Au-delà de ces caractéristiques bien françaises, il faut classer parmi nos handicaps une incapacité à valoriser notre potentiel scientifique : notre appareil de recherche reste lourd et inefficace, donc peu attractif pour les meilleurs et de ce fait durablement sous–utilisé. Ce n'est pas d'abord une question de moyens mais de gestion des ressources humaines et d'organisation. Ce handicap est donc surmontable mais il y faudra une extraordinaire volonté politique. Pour nous inciter à la mobilisation songeons simplement au choix qui est proposé aux meilleurs de nos post-doctorants partis s'initier aux pratiques américaines et approfondir outre-atlantique leurs relations avec leurs condisciples.
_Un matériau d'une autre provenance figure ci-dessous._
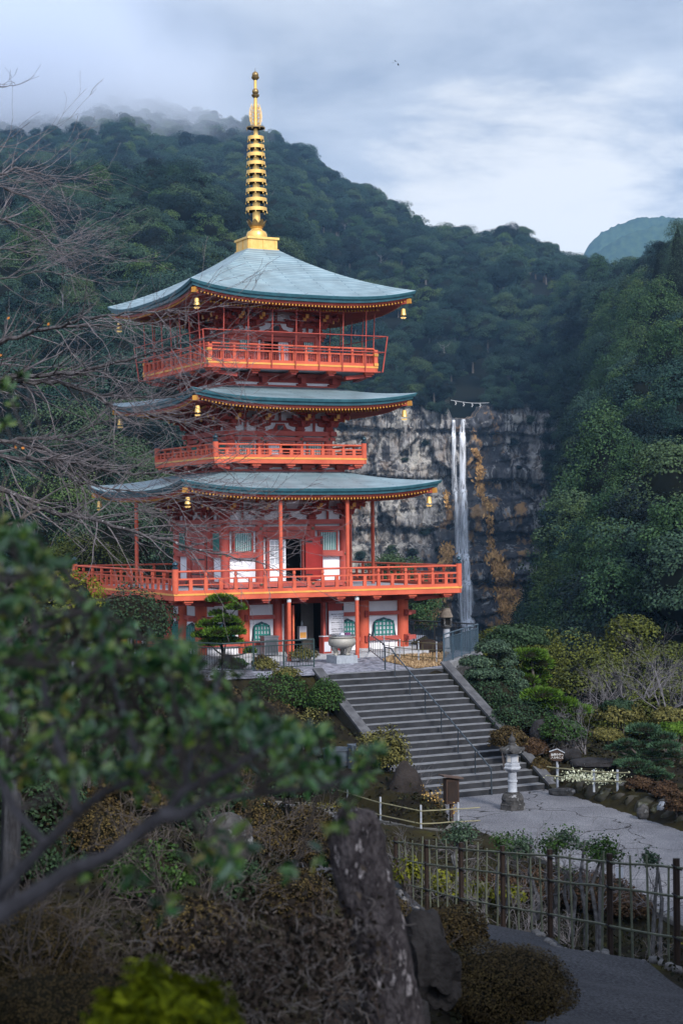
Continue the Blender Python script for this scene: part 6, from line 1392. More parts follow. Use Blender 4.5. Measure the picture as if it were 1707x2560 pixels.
bushS('clipped_shrub','dark green rounded shrub beside the left stair curb',815,1752,64.2,46,56,0.07,LM['dpine'],3200,seed=28,rough=0.07)
bushS('shrub','olive shrub lower down beside the left stair curb',770,1830,62.5,60,55,0.08,LM['olive'],1500,seed=29,core=0.7)
bushS('tree','small rounded olive green tree standing behind the big boulder',952,1888,59.6,74,66,0.09,LM['olive'],4200,free=True,seed=30,stems=9,cat='small tree',core=0.66,shell=(0.62,1.05),mstem=m_ltwig)
for i,(a,b,w,h,tp,l) in enumerate([(1016,2046,1.75,2.05,.5,'large dark pointed boulder beside the foot of the steps'),(1088,2052,.95,.8,.8,'smaller black rock right of the pointed boulder')]):
    rock('boulder',l,G(a,b,CZ)+Vector((0,0.35,h*.36)),(w,w*.75,h),100+i,m_rockm if i else mat('brown black boulder',(0.035,0.029,0.027),(0.016,0.014,0.014),2,.9,bump=.7,bscale=12,c3=(.11,.11,.115),contrast=(.4,.68)),top=tp,cat='boulder')
bare_bush('dry_twigs','tuft of pale upright dry twigs on top of the pointed boulder',G(1035,2040,CZ)+Vector((.1,.9,0.0)),1.7,10,120,m_ltwig,spread=0.16,r=0.012,depth=1)
def goldbush():
    p=G(1086,2066,CZ); t=thing('golden_shrub','thin shrub with golden dry leaves in front of the wooden notice box','shrub',p); rng=random.Random(8); mb=MB()
    for i in range(6): grow(mb,p,Vector((rng.uniform(-.4,.9),rng.uniform(-.3,.3),1)),1.1*rng.uniform(.7,1),0.012,2,rng,0.02,.6,(2,4))
    wp(mb,'branches',m_twig,t); pts=np.array([v for v in mb.v if v[2]>p.z+0.55]); rs=np.random.RandomState(3); q=pts[rs.choice(len(pts),220)]+rs.normal(size=(220,3))*.05; v,f=cards(q,rs.normal(size=q.shape),rs.uniform(.05,.09,220),.7); wnp('foliage',v,f,LM['gold'],t)
goldbush()
def box_sign():
    b=G(1128,2064,CZ); t=tag(empty('notice_box',b,0.35),'dark brown wooden notice box with a small tilted roof on one post','notice box'); mb=MB(); mb.bb(-.05,.05,-.05,.05,0,0.72); mb.build('post',m_wood,t)
    mb=MB(); mb.bb(-.22,.22,-.13,.13,0.70,1.50); mb.build('box',m_wood,t); mb=MB(); mb.beam((-.34,0,1.60),(.34,0,1.50),.46,.05); mb.build('roof',mat('weathered roof board',(.12,.085,.07),(.07,.05,.045),6,.8),t); mb=MB(); mb.bb(-.17,.17,-.145,-.131,.80,1.42); mb.build('panel',m_post,t)
box_sign()
bamboo_fence('bamboo_fence','low two rail bamboo fence in front of the pointed boulder',[G(a,b,CZ+0.03) for a,b in ((869,2027),(951,2055),(1052,2077),(1145,2070))],0.80,(0.22,0.60),0,m_bamy,m_wpost,0.032,0.018,ext=0.75)
def tubs():
    mt=mat('blue grey plastic tub',(0.10,0.13,0.16),(0.07,0.09,0.115),3,.5)
    b=P(845,2003,60.0); b.z=zg1(b.x,b.y); t=tag(empty('water_tub',b),'round blue grey water tub left of the pointed boulder','tub'); mb=MB(); mb.lathe([(.44,0),(.50,.5),(.53,.52),(.53,.56),(.48,.56),(.45,.1),(.02,.1)],22); mb.build('tub',mt,t,True); mb=MB(); mb.lathe([(.46,.44),(.02,.442)],20); mb.build('water_surface',mat('dark water',(.02,.03,.04),rough=.1),t)
    b=P(892,2005,59.6); b.z=zg1(b.x,b.y); t=tag(empty('utility_box',b,.4),'blue grey upright box beside the round water tub','box'); mb=MB(); mb.bb(-.24,.24,-.2,.2,0,.78); mb.build('body',mt,t); mb=MB(); mb.bb(-.26,.26,-.22,.22,.78,.82); mb.build('lid',mt,t)
tubs()
tuft('moss','yellow green moss on the bed behind the low bamboo fence',[P(x,y,57.5) for x,y in ((830,2015),(880,2030),(930,2040),(990,2062),(1040,2068))],260,0.45,0.05,leafmat('moss flecks',[(0.05,0.045,0.01),(0.10,0.09,0.012),(0.16,0.13,0.015)],per_obj=0),6,zs=0.04,cat='moss')
# trees and shrubs left of the pagoda
LT='trees beside the pagoda on the left'
for i,(x,y,Y,R,H,lm,l) in enumerate([(120,1150,112,4.2,9,lm_con,'broad olive tree left of the lowest pagoda roof'),(290,1230,106,3.4,8,lm_far,'dark green tree directly left of the lower balcony'),(30,1240,104,3.8,8,lm_far,'dark tree at the left edge level with the lower balcony'),(215,1320,98,3.0,6.5,lm_yel,'yellow green tree peeping behind the left corner of the lower balcony'),(380,1320,110,3.0,8,lm_far,'dark green tree close behind the left side of the pagoda'),(-60,1120,118,4.5,11,lm_far,'tall dark tree just past the left edge'),(190,1060,125,4.0,9,lm_far,'dark tree behind the broad olive tree'),(360,1200,122,3.6,9,lm_con,'olive tree glimpsed behind the left pole of the pagoda'),(900,1420,112,2.6,6,lm_far,'dark tree below the cliff behind the right side of the pagoda'),(1010,1410,118,2.4,6,lm_con,'low green tree below the pale cliff, right of the pagoda'),(985,1360,130,2.4,7,lm_far,'dark tree under the pale cliff overhang')]): bigtree('broadleaf_tree',l,x,y,Y,R,H,90+i,lm,False,LT)
for i,(x,y,Y,rx,rz,lm,l) in enumerate([(150,1500,58,110,75,'yellow','bright yellow green shrub left of the pagoda deck'),(330,1560,62,110,90,'dark','dark shrub below the left corner of the pagoda deck'),(60,1620,50,150,110,'dark','dark shrub at the left edge behind the near branches'),(300,1720,52,170,110,'dpine','dark green shrub behind the near holly leaves'),(520,1780,57,120,80,'brown','brownish shrub below the green railing'),(650,1860,54,110,80,'dark','dark shrub left of the olive shrub by the steps'),(150,1880,34,190,120,'dark','dark shrub low at the left behind the near branches'),(450,1930,42,160,100,'brown','brown shrub in the middle of the lower garden')]): bushS('shrub',l,x,y,Y,rx,rz,0.11,LM[lm],2600,seed=130+i,core=0.78)
# tall cedars against the sky at the right edge
for i,(x,y,Y,R,H,l) in enumerate([(1692,560,330,4.0,15,'tall dark cedar on the skyline at the right edge'),(1648,610,350,3.8,14,'dark cedar on the skyline left of the tallest one'),(1730,590,340,4.2,17,'dark cedar just past the right edge of the skyline')]):
    bigtree('cedar_tree',l,x,y,Y,R,H,160+i,lm_far,True,'cedars on the right skyline','cedar')
# dry reed tufts and small trees on the rock face
m_reed=leafmat('dry orange reeds',[(0.36,0.19,0.06),(0.52,0.29,0.10),(0.62,0.38,0.16)],per_obj=0,nscale=.3,rough=.9,spec=.05)
def reeds():
    rng=np.random.RandomState(7); np.random.seed(7); C=[]
    def patch(x0,y0,x1,y1,w,n):
        for _ in range(n):
            f=rng.uniform(); sx=x0+(x1-x0)*f+rng.normal()*w*0.55; sy=y0+(y1-y0)*f+rng.normal()*w*0.35
            p=P(sx,sy,596.0); C.append((p.x,cliff_y(p.x,p.z)-0.8+rng.uniform(-.6,.2),p.z))
    patch(1232,1390,1258,1450,16,700); patch(1250,1430,1268,1520,17,800); patch(1265,1490,1295,1565,26,1500); patch(1120,1365,1112,1415,14,420); patch(1090,1490,1062,1555,20,650); patch(1205,1135,1200,1200,6,60); patch(1188,1120,1206,1150,8,110); patch(1117,1230,1122,1270,6,50); patch(1215,1250,1230,1275,8,110); patch(1200,1205,1210,1215,8,90); patch(1205,1160,1206,1240,10,120); patch(1222,1290,1232,1380,9,120)
    c=np.array(C); al=np.stack([rng.normal(size=len(c))*.6,-np.ones(len(c))*.5,-np.abs(rng.normal(size=len(c)))-.3],1); v,f=cards(c,np.stack([rng.normal(size=len(c))*.7,-np.ones(len(c)),rng.normal(size=len(c))*.5+.4],1),rng.uniform(.9,2.4,len(c)),.45,along=al); o=np_obj('dry_reeds',v,f,m_reed); tag(o,'orange dry reeds hanging in patches on the wet rock around the waterfall','reeds',kind='stuff')
reeds()
for i,(x,y,s,k) in enumerate([(1290,1120,.62,0),(1240,1090,.4,1),(1066,1120,.42,2),(1015,1155,.3,3),(1300,1180,.35,4),(1062,1350,.55,5),(1095,1390,.5,0),(980,1395,.6,1),(1030,1400,.5,2),(1345,1230,.5,3),(1360,1310,.7,4),(1330,1420,.6,5),(900,1410,.6,1),(1335,1070,.6,2),(1320,1250,.3,0),(1375,1180,.7,3)]+[(sx,float(notch_top(sx))+10+((i*37)%29),0.55+((i*53)%40)/100,i%6) for i,sx in enumerate(list(range(770,1118,24))+list(range(1236,1412,20)))]+[(1392-((i*29)%24),1060+i*34,.7+((i*31)%40)/100,i%6) for i in range(14)]):
    p=P(x,y,597.0); p.y=cliff_y(p.x,p.z)+0.3; tag(inst('cliff_bush',BROAD[k],None,p,(0,0,i),s),'dark green bush rooted on a ledge of the rock face beside the waterfall','bush','bushes growing on the cliff')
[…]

Au terme de leurs séjours ils se voient proposer une bourse pour travailler très librement sur le sujet de leur choix avec les moyens qui leur paraîtront les meilleurs. Bien sûr, il faudra que quelques années plus tard ils apportent des résultats. L'exigence est là plus que dans les moyens ou la manière de faire. En France on leur demandera de passer un concours de recherche et d'entrer dans une carrière sur le choix et la conduite de laquelle ils pourront assez peu peser… Je disais plus haut qu'"il fait bon vivre en France". On peut ajouter que pour les meilleurs, c'est aux Etats-Unis qu'"il fait bon travailler". Pour notre part, nous fabriquons des handicaps inutiles pour faire basculer vers le départ des Français qui ne le feront qu'à contrecœur ou pour dissuader de s'installer chez nous des étrangers qui auraient aimé le faire…

Je gardais évidemment pour la fin de ce paragraphe le handicap le plus immédiatement apparent, sinon le plus difficile à surmonter, celui du poids des prélèvements obligatoires, sociaux et fiscaux.
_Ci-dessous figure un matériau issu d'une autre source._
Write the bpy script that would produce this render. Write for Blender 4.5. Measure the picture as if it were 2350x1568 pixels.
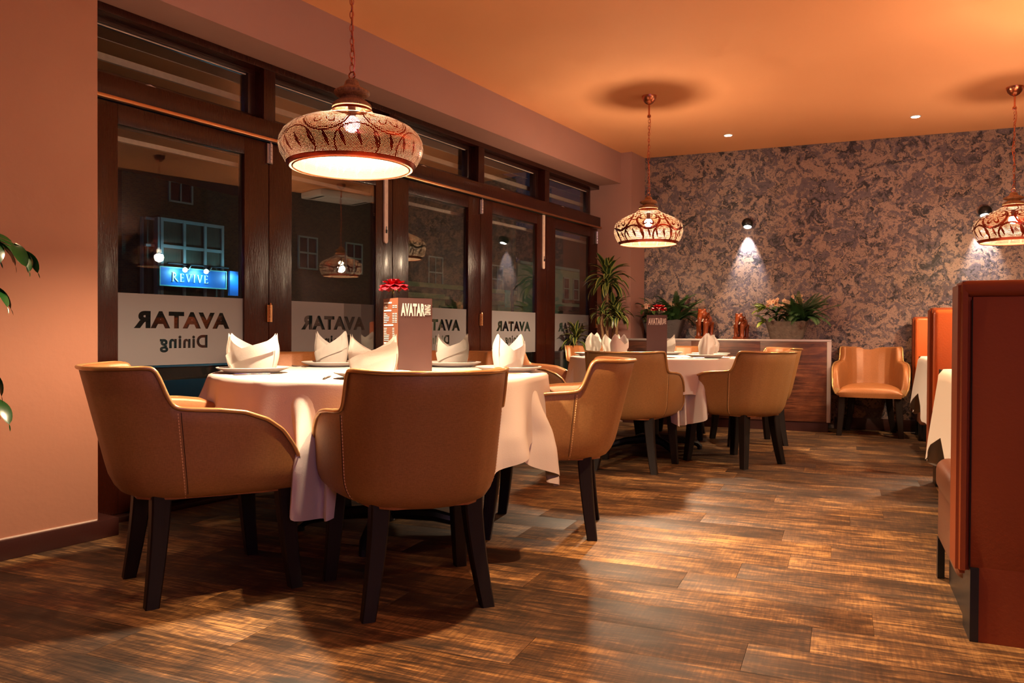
import bpy, bmesh, math, random
from mathutils import Vector, Matrix, Quaternion
from math import sin, cos, pi, radians, sqrt, atan2
random.seed(7)
for o in list(bpy.data.objects): bpy.data.objects.remove(o)
C = bpy.context.scene.collection
SC = bpy.context.scene

# ------------------------------------------------------------------ camera, world, exposure, area lights
cam_d = bpy.data.cameras.new('camera'); cam = bpy.data.objects.new('camera', cam_d); C.objects.link(cam)
cam_d.sensor_width = 36; cam_d.lens = 36 * 1800 / 2350; cam_d.clip_start = .05; cam_d.clip_end = 200
cam.matrix_world = (Matrix.Translation((0, 0, .97)) @ Matrix.Rotation(radians(22.8), 4, 'Z')
                    @ Matrix.Rotation(radians(90 - .63), 4, 'X') @ Matrix.Rotation(radians(.28), 4, 'Z'))
SC.camera = cam
SC.view_settings.view_transform = 'Standard'; SC.view_settings.look = 'None'
SC.view_settings.gamma = 1; SC.view_settings.use_curve_mapping = False
SC.view_settings.exposure = -0.45
SC.cycles.max_bounces = 7; SC.cycles.diffuse_bounces = 3; SC.cycles.transparent_max_bounces = 16
SC.cycles.sample_clamp_indirect = 4.0
SC.cycles.caustics_reflective = False; SC.cycles.caustics_refractive = False
w = bpy.data.worlds.new('night'); SC.world = w; w.use_nodes = True
w.node_tree.nodes['Background'].inputs[0].default_value = (.012, .016, .03, 1)
w.node_tree.nodes['Background'].inputs[1].default_value = 1.0

def light(name, kind, loc, energy, color, **kw):
    d = bpy.data.lights.new(name, kind); d.energy = energy; d.color = color
    o = bpy.data.objects.new(name, d); C.objects.link(o); o.location = loc
    for k, v in kw.items():
        if k == 'rot': o.rotation_euler = v
        else: setattr(d, k, v)
    return o
WARM = (1.0, .60, .30); GOLD = (1.0, .72, .46)
P_PEND = 370; P_DOWN = 400; P_SCONCE = 170; P_STREET = 300; P_UP = 88; P_VIOLET = 42; P_GLOBE = 70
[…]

Notre attitude face à la richesse tend à considérer l'argent et a fortiori la réussite comme suspects. Notre fiscalité, celle des personnes, comme celle qui pèse sur les patrimoines pénalise l'initiative.
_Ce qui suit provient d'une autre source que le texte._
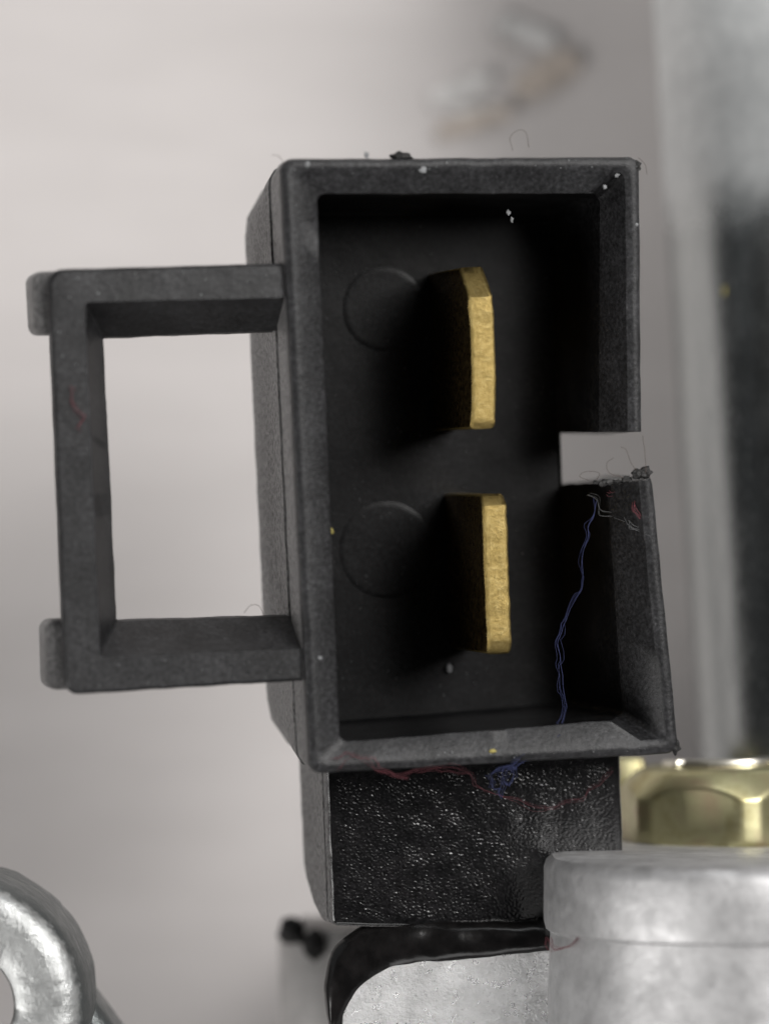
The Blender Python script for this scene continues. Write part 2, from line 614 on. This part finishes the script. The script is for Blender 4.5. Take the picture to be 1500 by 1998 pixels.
# brass blades
def blade(u0, v0, v1, chtop, chbot, bow=0.0):
    bm = bmesh.new()
    W_, ys = 0.98, 24
    rings = []
    zt = -0.5

    def outline(x_in):
        pts = [Vector((0, v0 + x_in, -8.4)), Vector((0, v1 - x_in, -8.4))]
        pts += [Vector((0, v1 - x_in, zt - chtop[1]))]
        for i in range(1, 4):
            f = i / 4
            pts.append(Vector((0, v1 - x_in - chtop[0] * f ** 1.05, zt - chtop[1] * (1 - f) ** 1.05)))
        pts.append(Vector((0, v1 - chtop[0], zt - x_in * 0.6)))
        for i in range(1, ys):
            pts.append(Vector((0, v1 - chtop[0] + (v0 + chbot[0] - v1 + chtop[0]) * i / ys, zt - x_in * 0.6)))
        pts.append(Vector((0, v0 + chbot[0], zt - x_in * 0.6)))
        for i in range(1, 4):
            f = i / 4
            pts.append(Vector((0, v0 + x_in + chbot[0] * (1 - f) ** 1.4, zt - chbot[1] * f ** 1.25)))
        pts.append(Vector((0, v0 + x_in, zt - chbot[1])))
        return pts
    for x, ins in ((0, 0.09), (0.06, 0.02), (0.14, 0), (0.38, 0), (0.62, 0), (W_ - 0.14, 0), (W_ - 0.06, 0.02), (W_, 0.1)):
        r = outline(ins)
        for p in r:
            p.x = u0 + x + bow * (1 - ((p.y - (v0 + v1) / 2) / ((v1 - v0) / 2)) ** 2)
            d = noise.noise_vector(p * 2.6) * 0.035
            p += Vector((d.x, d.y * 0.6, d.z * 0.8))
        rings.append(r)
    bridge(bm, rings)
    o = obj("terminal_blade", bm, m_brass, con, 40, (m_brass_face,))
    for p in o.data.polygons:           # rolled faces are smooth, sheared edges rough
        if abs(p.normal.x) > 0.9:
            p.material_index = 1
    return o


blade(-0.06, 1.25, 7.75, (1.25, 1.3), (0.3, 0.15), 0.13)
blade(0.3, -7.78, -1.38, (0.45, 0.5), (0.55, 0.35))

# ejector-pin circles on the recess floor
for cu, cv, rr in ((-1.95, 6.35, 1.75), (-2.2, -3.6, 2.0)):
    bm = bmesh.new()
    lathe(bm, [(rr, -8.05), (rr, -8.0), (rr - 0.05, -7.988), (rr - 0.25, -7.985), (0.05, -7.985)], 48, off=(cu, cv, 0))
    obj("ejector_mark", bm, m_shell, con)

# torn flash and burrs on the moulding
for i, (c, r) in enumerate((((6.62, -0.78, -0.3), (0.26, 0.22, 0.3)), ((7.0, -0.72, -0.35), (0.24, 0.26, 0.3)), ((5.9, -1.1, -0.9), (0.5, 0.1, 0.25)),
                            ((-2.55, 12.18, -0.35), (0.5, 0.2, 0.3)), ((7.0, 11.55, -0.2), (0.24, 0.3, 0.2)), ((7.8, -11.8, -0.35), (0.26, 0.32, 0.35)))):
    bm = bmesh.new()
    lump(bm, c, [q * 0.85 for q in r], i + 1, 0.55, 3)
    for v_ in bm.verts:
        v_.co += noise.noise_vector(v_.co * 5) * 0.05
    obj("burr", bm, m_burr, con)

rb = random.Random(5)
for i in range(14):                       # ragged flash along the lower lip of the slot
    f = rb.random()
    bm = bmesh.new()
    q = rb.uniform(0.05, 0.13)
    lump(bm, (4.95 + 2.0 * f, -1.12 + 0.3 * f ** 2 + rb.uniform(-0.03, 0.05), -0.7 + 0.45 * f), (q * 1.5, q, q), i + 30, 0.6, 2)
    obj("burr", bm, m_burr, con)

# ------------------------------------------------------------------ cast body: block, boss, stub
RB = Matrix.Rotation(math.radians(1.6), 3, 'Z')
body = thing("cast_housing", "rough grey cast aluminium block and round boss below the connector", "casting", (0, 0, 0))
bm = bmesh.new()
# block with a large round top-left shoulder
prof = []
for i in range(13):
    a = math.pi / 2 + (math.pi / 2) * i / 12
    prof.append((0.3 + 2.1 * math.cos(a), -19.9 + 2.1 * math.sin(a)))
prof = [(6.85, -17.3)] + [(6.42 - 6.0 * i / 14, -17.35 - 0.42 * i / 14 + 0.05 * noise.noise(Vector((i * 0.9, 0, 0)))) for i in range(1, 14)] + prof + [(-1.8, -36), (6.85, -36)]
bridge(bm, [[Vector((x, y, TZ)) for x, y in prof], [Vector((x, y, -3.9)) for x, y in prof],
            [Vector((x + (0.12 if x < 0 else -0.1 if x > 6.8 else 0), y - 0.12, -3.72)) for x, y in prof]])
obj("block", bm, m_block, body)


def stadium(p, a):
    if p.z < 0:
        p.z -= 11
    return p


bm = bmesh.new()
R1 = 7.75
prof = [(0.1, -14.0), (R1 - 0.75, -14.0), (R1 - 0.3, -14.08), (R1 - 0.08, -14.3), (R1, -14.6), (R1, -16.7), (R1 - 0.06, -16.95), (R1 - 0.22, -17.06), (R1 - 0.24, -17.2), (R1 - 0.12, -19), (R1 - 0.05, -36), (0.1, -36)]


def bosshape(p, a):
    p = stadium(p, a)
    d = noise.noise_vector(p * 0.3) * 0.10 + noise.noise_vector(p * 1.3) * 0.014
    return p + d


lathe(bm, prof, 128, 'Y', off=(14.25, 0.15, -2.8), shape=bosshape)
boss = obj("boss", bm, m_boss, body)
bm = bmesh.new()
lathe(bm, [(0.05, 0), (2.0, 0), (2.6, -0.3), (2.75, -1.0), (2.75, -24), (0.05, -24)], 40, 'Y', off=(-1.8, -17.75, -19), shape=lambda p, a: p + noise.noise_vector(p * 0.6) * 0.12)
stub = obj("stub_post", bm, m_stub, body)
for c, r in (((-4.0, -18.1, -17.2), (0.62, 0.62, 0.5)), ((-3.0, -18.7, -16.6), (0.55, 0.7, 0.5)), ((-3.5, -18.45, -16.9), (0.5, 0.24, 0.3))):
    bm = bmesh.new()
    lump(bm, c, r, c[0], 0.3, 2)
    obj("rubber_plug", bm, m_plug, stub)

# ------------------------------------------------------------------ black sealant bead squeezed out over the block
# (outer edge, inner edge) pairs along the bead
bead = [((6.82, -16.6), (6.82, -17.84)), ((4.36, -16.6), (4.36, -18.2)), ((2.49, -16.57), (2.49, -18.38)), ((0.83, -16.53), (1.04, -18.52)),
        ((-0.52, -16.68), (-0.31, -18.92)), ((-1.56, -17.22), (-1.0, -19.54)), ((-2.18, -17.99), (-1.35, -20.12)), ((-2.45, -19.02), (-1.62, -20.68)),
        ((-2.41, -20.06), (-1.83, -21.3)), ((-2.18, -21.2), (-1.97, -21.72))]
outer = crom([Vector((x, y, 0)) for (x, y), _ in bead], 10)
inner = crom([Vector((x, y, 0)) for _, (x, y) in bead], 10)
bm = bmesh.new()
rings = []
for i, (a, b) in enumerate(zip(outer, inner)):
    wd = (a - b).length
    mid, half = (a + b) / 2, (a - b) / 2
    ring = []
    for k in range(28):
        t = 2 * math.pi * k / 28
        p = mid + half * math.cos(t) + Vector((0, 0, -4.1 + (0.62 if math.sin(t) > 0 else 0.9) * math.sin(t) * min(1, wd / 1.2)))
        p += noise.noise_vector(p * 0.9) * 0.08 + noise.noise_vector(p * 3.1) * 0.012
        ring.append(p)
    rings.append(ring)
bridge(bm, rings)
tag(obj("sealant_bead", bm, m_seal, smooth=60), "glossy black sealant bead squeezed out between connector foot and cast block", "sealant")

# ------------------------------------------------------------------ yellow bolt on the boss
bolt = thing("hex_bolt", "yellow zinc-plated hex bolt head standing on the grey boss", "bolt", (14.35, -14.0, -12.0), Matrix.Rotation(math.radians(1.5), 3, 'Z'))


def hexr(a, rc, rot):
    k = math.pi / 3
    b = (a - rot) % k - k / 2
    return rc * math.cos(k / 2) / math.cos(b)


bm = bmesh.new()
rings = []
levels = [(0.0, 4.1), (0.12, 4.4), (0.4, 9), (1.0, 9)]
levels += [(1.45 + 1.75 * i / 14, 4.9 - 1.25 * (i / 14) ** 1.5) for i in range(15)] + [(3.3, 3.4), (3.36, 2.9)]
for h, cap in levels:
    ring = []
    for i in range(144):
        a = 2 * math.pi * i / 144
        r = hexr(a, 4.85, math.radians(20))
        # soft corner rounding and the round chamfer cone
        r = min(r, 4.62, cap)
        ring.append(Vector((r * math.cos(a), h, r * math.sin(a))))
    rings.append(ring)
bridge(bm, rings)
obj("bolt_head", bm, m_bolt, bolt, 50)
for a, s in ((62, 0.55), (88, 0.95), (118, 0.6), (35, 0.5), (150, 0.6)):
    bm = bmesh.new()
    rbox(bm, (-s / 1.0, 3.26, -0.5), (s / 1.0, 3.66, 0.5), 0.1, 2, Matrix.Rotation(math.radians(90 - a), 4, 'Y') @ Matrix.Translation((0, 0, 2.2)))
    obj("head_mark", bm, m_mark, bolt)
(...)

Globalement, notre pression fiscale, pour ne parler que d'elle, est de dix à vingt pour cent plus lourde que la moyenne de celle de nos partenaires européens.

Ceci a deux types de conséquences :

1. Pour retrouver la moyenne, donc des conditions normales de concurrence, il faudra l'alléger d'une trentaine de millions d'euros par an. Il faudra sans doute du temps avant que la croissance nous les apporte et si elle nous les apporte, nous aurons d'abord à réduire notre déficit et à soutenir des actions amplifiant la croissance et améliorant notre compétitivité. Il ne reste que la voie de la baisse de la dépense, laquelle est étroite.

2. Il est urgent d'emprunter cette voie car ce type de comparaison nous rappelle que si cette situation est fâcheuse pour nos budgets de demain, elle est déjà pénalisante pour nos entreprises aujourd'hui. Elle ne peut qu'inciter nos contribuables à aller chercher des cieux plus cléments et nos entreprises à produire ailleurs puisque cela leur coûtera moins cher. Et tout cela ne fera que creuser encore l'écart avec nos concurrents. Une seule constatation : pour survivre malgré tout dans ces conditions, nos entreprises doivent présenter des qualités exceptionnelles. On retrouve l'excellence de nos compatriotes… Mais jusqu'à quand ?

Cette réalité doit être regardée en face.

Lorsque Bercy constate que chaque année c'est le même nombre de contributeurs à l'ISF qui ont disparu de leurs rôles, comme ceux qui avaient disparu les années précédentes ne sont pas tous revenus, cela veut dire non pas que la situation est constante mais qu'elle s'aggrave. Et il faudrait prendre en compte ceux qui ne sont jamais apparus dans ces statistiques, car partis avant de payer l'ISF créer leur entreprise à l'étranger. Ici aussi, c'est de l'ISF en moins, mais surtout de l'activité et de la consommation, donc toutes sortes de rentrées fiscales… et d'emplois en moins chez nous et en plus chez nos concurrents. Les analyses brutes qui traitent de moins-values fiscales n'ont pas de sens : il faut, même en matière fiscale, raisonner économiquement.

A cet égard une image sur la question de l'amnistie fiscale : celle-ci est complètement "taboue" en France pour des raisons idéologiques. Pratiquer une telle amnistie c'est pardonner l'impardonnable et c'est faire un cadeau aux riches. A l'idéologie opposons un instant le pragmatisme. L'amnistie italienne vient de faire rentrer 90 milliards d'euros de capitaux. Un des projets existant dans nos cartons démontre  qu'une amnistie pourrait encore être attractive avec une taxe à la rentrée de 10 % ; Une telle taxe pesant sur 90 milliards rapporterait immédiatement trois fois le produit annuel de l'ISF ; ces capitaux viendraient soutenir notre économie au lieu de celle de nos concurrents. Ils généreraient, eux aussi, emploi et consommation, donc rentrées fiscales, et cela pour longtemps…. N'oublions pas d'ailleurs qu'un tel pragmatisme a été suivi par de précédents gouvernements, comme ce fut le cas en 1960, sous l'autorité du Général de Gaulle.